What emerges is a moving meditation on time and the transformative phases of nature that calls many forces into its presence – the wisdoms of Anglo-Saxon verse, the metamorphoses of Norse and Celtic myth, the stoicism of classical thought and the far east – unforgettably phrased by a writer who, in the words of the TLS, ‘makes the language of his poetry an event in itself’. Subtly attuned to the rhythms of the turning world, these poems open with the passing of an old life and culminate in the birth of a new one. They bravely work the seam between the present and the past, between destruction and renewal, humanity and our environment, and make Earth House a timeless exploration of our timed encounter with the remarkable lives of our planet.

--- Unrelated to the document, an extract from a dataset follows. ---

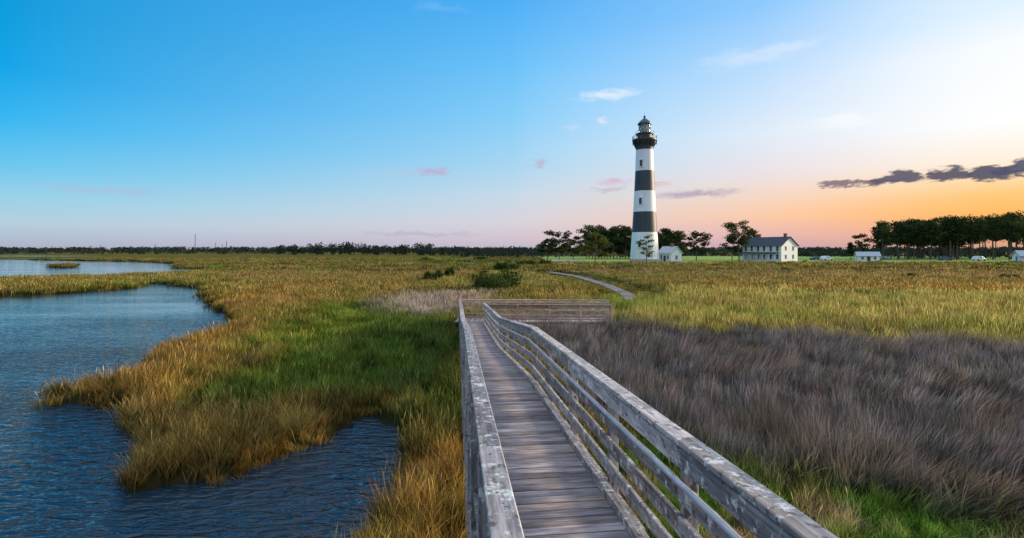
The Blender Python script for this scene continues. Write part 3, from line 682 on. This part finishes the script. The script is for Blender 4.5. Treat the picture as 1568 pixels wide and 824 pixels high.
# ------------------------------------------------------------------ trees
def leaves(C,size,r):
    n=len(C);u=r.normal(size=(n,3));u/=np.linalg.norm(u,axis=1)[:,None];v=r.normal(size=(n,3));v-=u*(u*v).sum(1)[:,None];v/=np.linalg.norm(v,axis=1)[:,None]
    s=size*r.uniform(.6,1.3,(n,1))
    V=np.stack([C+u*s,C+v*s*.45,C-u*s,C-v*s*.45],1).reshape(-1,3)
    Fc=np.arange(4*n).reshape(n,4);return V,Fc
def pine(x,y,z,h,spread,seed,crown=.42,leaf=.3,nl=12,per=110,cl=.14,wide_top=False):
    r=np.random.default_rng(seed);V=[];Fc=[];M=[];R=[]
    def addt(pts,rad,s=6):
        v,f=tube(pts,rad,s);o=len(V);V.extend(v);Fc.extend([tuple(k+o for k in q) for q in f]);M.extend([0]*len(f));R.extend([.5]*len(v))
    lx,ly=r.normal(0,.04,2)*h
    def tp(t): return (x+lx*t*t+.012*h*math.sin(t*5+seed),y+ly*t*t,z-.3+t*(h*.96+.3))
    ts=[0,.2,.4,.6,.8,1.0];r0=.014*h+.04
    addt([tp(t) for t in ts],[r0*(1.15-1.0*t) for t in ts])
    C=[]
    for k in range(nl):
        t=crown+(1-crown)*(k+r.uniform(0,.8))/nl;t=min(t,.98)
        a=k*2.4+r.uniform(-.6,.6);prof=math.sin(math.pi*min(1,(t-crown)/(1-crown)*.75+.25))**.7 if not wide_top else (.5+.6*(t-crown)/(1-crown))*(1 if t<.9 else .7)
        ln=spread*max(.25,prof)*r.uniform(.6,1.1)
        p0=Vector(tp(t));p2=p0+Vector((math.cos(a)*ln,math.sin(a)*ln,ln*r.uniform(.1,.4)));p1=(p0+p2)/2-Vector((0,0,ln*.06))
        addt([p0,p1,p2],[r0*.35,r0*.22,r0*.08],5)
        for q,w_ in ((p2,1.0),((p1+p2)/2,.8),(p1+Vector((r.normal(0,.3),r.normal(0,.3),.2)),.6)):
            if r.uniform()<.92: C.append((q,w_*cl*h*r.uniform(.7,1.2)))
    C.append((Vector(tp(1.0)),cl*h*.8))
    Ls=[];Rs=[]
    for q,cr_ in C:
        n=int(per*max(.4,(cr_/(cl*h))**2));d=r.normal(size=(n,3));d/=np.linalg.norm(d,axis=1)[:,None];d*=r.uniform(.3,1,(n,1))**.6*cr_;d[:,2]*=.55
        d*=(1+.35*np.sin(d[:,[1,0,0]]*5/cr_+seed))
        Ls.append(np.array(q)[None]+d+np.array([0,0,cr_*.15]));cv=r.uniform(-.2,.2);Rs.append(np.clip(.45+cv+r.uniform(-.25,.25,n),0,1))
    Cc=np.concatenate(Ls);LV,LF=leaves(Cc,leaf,r);o=len(V)
    V=np.concatenate([np.array(V),LV]);F2=Fc+[tuple(q) for q in (LF+o).tolist()]
    R=np.concatenate([np.array(R),np.repeat(np.concatenate(Rs),4)]);M=M+[1]*len(LF)
    return V,F2,M,R
def pine_tree(px,by,top,wpx,D,seed,mat=M_pine,gz=.5,**k):
    h=(CZ+(382-top)/F*D)-gz;x=(px-784)/F*D
    V,Fc,M,R=pine(x,D,gz,h,wpx/2/F*D*.85,seed,**k)
    mesh_obj('pine_tree',V,Fc,[M_bark,mat],M,{'rnd':R})
pine_tree(856,395,356,48,178,1,crown=.32,wide_top=True,nl=15,per=130)
pine_tree(838,395,367,28,185,2,crown=.35)
pine_tree(878,395,363,34,190,3,crown=.3)
pine_tree(912,397,358,50,160,4,mat=M_pineg,crown=.2,nl=16,per=150)
pine_tree(990,400,363,34,160,5,mat=M_pineg,crown=.25,wide_top=True,nl=11,per=60,leaf=.24)
pine_tree(1066,396,358,48,186,6,crown=.3,wide_top=True,nl=14,per=130)
pine_tree(1131,398,342,48,182,7,crown=.42,wide_top=True,nl=16,per=130)
pine_tree(1153,398,353,30,196,8,crown=.3,nl=14)
pine_tree(1121,398,362,28,190,18,crown=.35,nl=10)
pine_tree(1320,395,360,22,200,9,crown=.35,wide_top=True,nl=8)
pine_tree(1303,395,372,12,205,10,crown=.3,nl=8)
# right-hand pine wood and the grove behind the tower: each ONE mass
def grove(name,specs,seed,mat=M_pine,clo=.38,chi=.55):
    AV=[];AF=[];AM=[];AR=[];o=0
    for i,(px,top,wpx,D) in enumerate(specs):
        h=(CZ+(382-top)/F*D)-.5;V,Fc,M,R=pine((px-784)/F*D,D,.5,h,wpx/2/F*D,seed+i,crown=random.uniform(clo,chi),leaf=.44,nl=12,per=62,cl=.145,wide_top=random.random()<.5)
        AV.append(V);AF+=[tuple(k+o for k in q) for q in Fc];AM+=M;AR.append(R);o+=len(V)
    mesh_obj(name,np.concatenate(AV),AF,[M_bark,mat],AM,{'rnd':np.concatenate(AR)})
sp=[]
for k in range(66):
    px=random.uniform(1345,1640);tp_=343-(px-1345)/225*16+random.uniform(-3,15)
    sp.append((px,tp_,random.uniform(16,28),random.uniform(205,262)))
sp+=[(1352,343,32,205),(1375,342,28,208),(1400,343,26,210),(1425,341,26,207),(1455,336,28,206),(1545,328,34,205),(1520,331,30,206),(1490,334,28,206)]
grove('pine_forest',sp,300)
sp=[(px,random.uniform(345,357),random.uniform(22,30),random.uniform(215,250)) for px in np.linspace(898,972,17)]+[(px,random.uniform(350,362),22,random.uniform(215,245)) for px in np.linspace(1005,1044,9)]
grove('pine_grove',sp,500,clo=.15,chi=.3)
def shrub_pts(x,y,z,wd_,h,seed,n,leaf):
    r=np.random.default_rng(seed);C=[];Rr=[]
    nc=max(5,int(14*min(1.5,wd_/5)))
    for k in range(nc):
        a=r.uniform(0,6.28);q=math.sqrt(r.uniform())*wd_*.38;cc=np.array([x+q*math.cos(a),y+q*math.sin(a),z+h*r.uniform(.2,.72)*(1-.4*q/(wd_*.5))])
        d=r.normal(size=(n//nc,3));d/=np.linalg.norm(d,axis=1)[:,None];d*=r.uniform(.4,1,(n//nc,1))*np.array([wd_*.18,wd_*.18,h*.3])
        C.append(cc+d);Rr.append(np.clip(.45+r.uniform(-.25,.25)+r.uniform(-.25,.25,n//nc),0,1))
    C=np.concatenate(C);V,Fc=leaves(C,leaf,r);return V,Fc,np.repeat(np.concatenate(Rr),4)
def shrub(px,by,wpx,hpx,seed,gz=0.05):
    D=F*(CZ-gz)/(by-382);x=(px-784)/F*D
    V,Fc,R=shrub_pts(x,D,gz,wpx/F*D,hpx/F*D,seed,1500,.0016*D+.05)
    v2,f2=tube([(x,D,-.1),(x+.1,D,hpx/F*D*.5)],[.08,.03],6);o=len(V)
    mesh_obj('wax_myrtle_shrub',np.concatenate([V,np.array(v2)]),[tuple(q) for q in Fc.tolist()]+[tuple(k+o for k in q) for q in f2],[M_bush,M_bark],[0]*len(Fc)+[1]*len(f2),{'rnd':np.concatenate([R,np.full(len(v2),.5)])})
for i,a in enumerate([(742,448,54,40),(772,447,54,44),(757,450,64,34),(662,433,34,25),(686,428,28,23),(776,417,44,20),(806,411,32,16),(832,409,28,15),(708,406,24,10),(1392,429,30,12),(1549,431,28,14),(735,402,28,12),(655,402,26,9),(870,412,22,9)]): shrub(*a,seed=40+i)
# distant tree lines: one object
AV=[];AF=[];AR=[];o=0
def far_line(pxa,pxb,D,topf,step,leaf,per=46,base=.3):
    global o
    r=np.random.default_rng(int(abs(pxa)*7+D));px=pxa
    while px<pxb:
        top=topf(px)+r.uniform(-1.2,1.8);h=max(1.5,CZ+(382-top)/F*D-base);x=(px-784)/F*D;dd=D+r.uniform(-.06,.06)*D
        n=per;wd_=step/F*D*1.6
        d=r.normal(size=(n,3));d/=np.linalg.norm(d,axis=1)[:,None];d*=r.uniform(.3,1,(n,1))**.5*np.array([wd_,wd_,h*.5]);C=d+np.array([x,dd,base+h*.5])
        V,Fc=leaves(C,leaf,r);AV.append(V);AF.append(Fc+o);AR.append(np.repeat(np.clip(.4+r.uniform(-.3,.3)+r.uniform(-.2,.2,n),0,1),4));o+=len(V)
        px+=step*r.uniform(.5,1.1)
far_line(-500,2100,900,lambda p:378.5,4,2.0)
far_line(-500,470,520,lambda p:380.3+1.2*math.sin(p*.05),5,1.1,30)
far_line(440,665,430,lambda p:373.5+2.5*math.sin(p*.045)-1.5*math.sin(p*.13),3.5,1.0,60)
far_line(650,850,380,lambda p:378.5+1.5*math.sin(p*.07),4,.9,56)
far_line(700,1000,290,lambda p:382+1.5*math.sin(p*.1),5,.7,40)
far_line(1040,1345,330,lambda p:379.5+1.8*math.sin(p*.06),4.5,.8)
far_line(1215,1345,300,lambda p:384+1*math.sin(p*.2),5,.7)
far_line(1330,1800,275,lambda p:379+2*math.sin(p*.09),5,.8)
mesh_obj('distant_treeline',np.concatenate(AV),np.concatenate(AF),[M_far],attrs={'rnd':np.concatenate(AR)})
# distant radio masts and a low works on the horizon
def mast(px,top,D):
    x=(px-784)/F*D;h=CZ+(382-top)/F*D;g=Boxes();s=.7
    for a in (-1,1):
        for b_ in (-1,1): g.beam((x+a*s,D+b_*s,0),(x+a*s*.3,D+b_*s*.3,h),.2,.2,(1,0,0))
    k=0
    while k<h-3:
        g.beam((x-s*.8,D-s*.8,k),(x+s*.8,D-s*.8,k+3),.15,.15,(0,1,0));k+=3
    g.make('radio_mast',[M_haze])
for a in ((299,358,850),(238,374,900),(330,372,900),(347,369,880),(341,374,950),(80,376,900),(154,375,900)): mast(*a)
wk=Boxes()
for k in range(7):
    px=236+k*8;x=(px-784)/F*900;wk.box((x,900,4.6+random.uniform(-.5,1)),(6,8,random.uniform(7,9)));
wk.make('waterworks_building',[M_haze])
print('verts done')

Earth House is Matthew Hollis’s long awaited follow up to Ground Water (2004), shortlisted for the Guardian First Book Award, the Forward Prize for Best First Collection and the Whitbread Poetry Award. He is the author of Now All Roads Lead to France: The Last Years of Edward Thomas and The Waste Land: A Biography of a Poem, recipients of the Costa Award for Biography and Sunday Times Biography of the Year.
PUBLISHERS WEEKLY
Hollis's beautiful sophomore volume (after Ground Water) lyrically explores the essence of time, language, and ecology in poems about Britain and Ireland. The book is thoughtfully and effectively divided around the four cardinal points, beginning in the north, "in residue and wrack;/ the tide drawing off the asphalt." Highlighting Hollis's superb gift for lyricism and imagery, this section features the glorious "Stones," which opens with "The sea is a land in waiting./ Each morning, each evening/ it turns out its pockets for the strandline:/ a starfish plaything, an unwrapped cuttle,/ some days a mermaid's purse." The next section moves east and contains the equally memorable "A Harnser for James": "Gillying on Blakeney quay,/ your young hands harrying the line// as another crab gives up its grip/ for the safety of the estuary,/ and your five-year face flares with frustration/ at this world so slow to reward." Other poems allude to Celtic and Norse myth: "when I saw the turbines// turning out to sea, I thought of Mjölnir/ whirling on its wrist of god,// or some equal engine of the uncurated earth,/ and watched the rain drag its linen over Lincolnshire." With great sensitivity to language, Hollis reminds readers of the landscape's ancient and renewing music.